Do you have an agent or publisher? How did you go about finding one?
I no longer have a publisher.  I am now happily self-published.  It’s a lot of work but at least now I’m in control and I KNOW what I’m doing at all times.  When I ask myself a question – I get a straight answer, lol.  But if someone desires to work with a publisher, there should be no difficulty finding one because there are literally hundreds of them out there and more popping up daily.

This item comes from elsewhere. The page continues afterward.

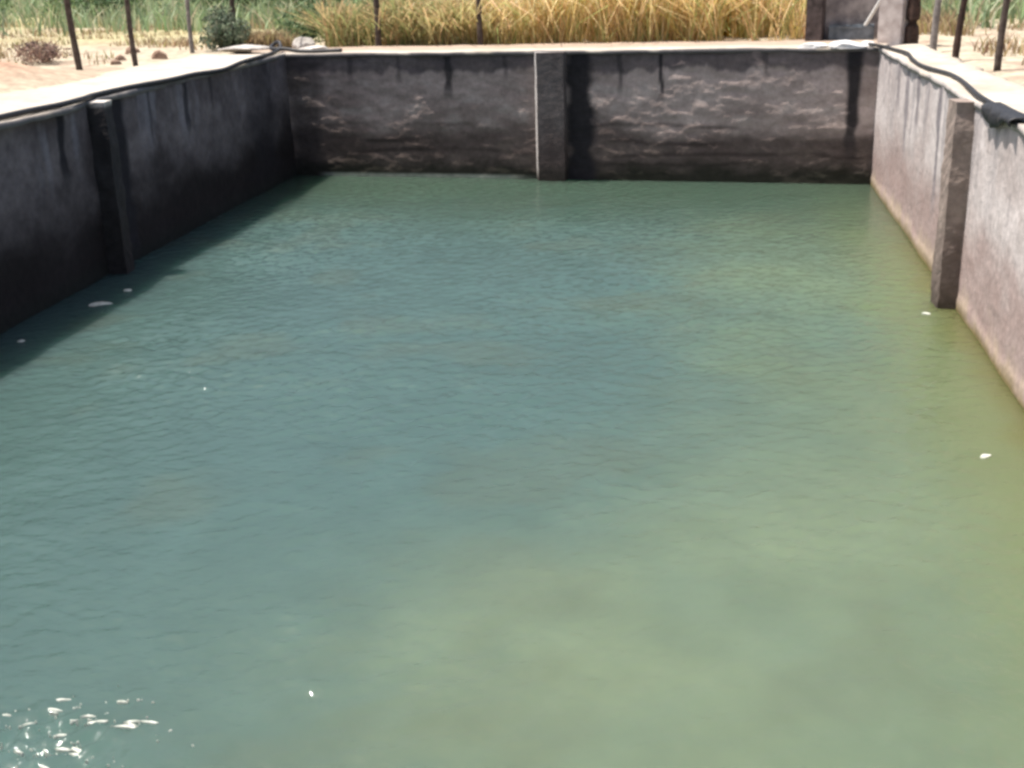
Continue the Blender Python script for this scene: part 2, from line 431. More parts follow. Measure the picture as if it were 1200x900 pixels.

Just do your research THOROUGHLY.  Just because you don’t find anything doesn’t mean nothing exists, it might mean you just haven’t looked in the right places.  And please, please, please have a lawyer look over your contract before you sign.  At the very least, post the contract in a writer’s forum (with identifying information redacted) and have the pros rip it apart, you might be surprised at what you discover.
If you could live anywhere, where would it be?

I’m actually pretty happy where I am.  I could say that I wanted to live in some beautiful hot-all-the-time country with a blue ocean out my back door – but I kinda like the unpredictability of the city and our crazy weather.  I think I would get bored with the same thing every day, day in and day out.  I like a little snow, a little rain, a little sun.  Thing is, when its nice, you appreciate it more because you know it won’t last forever. As long as I can afford to vacation to a beautiful place then I’m fine coming home again.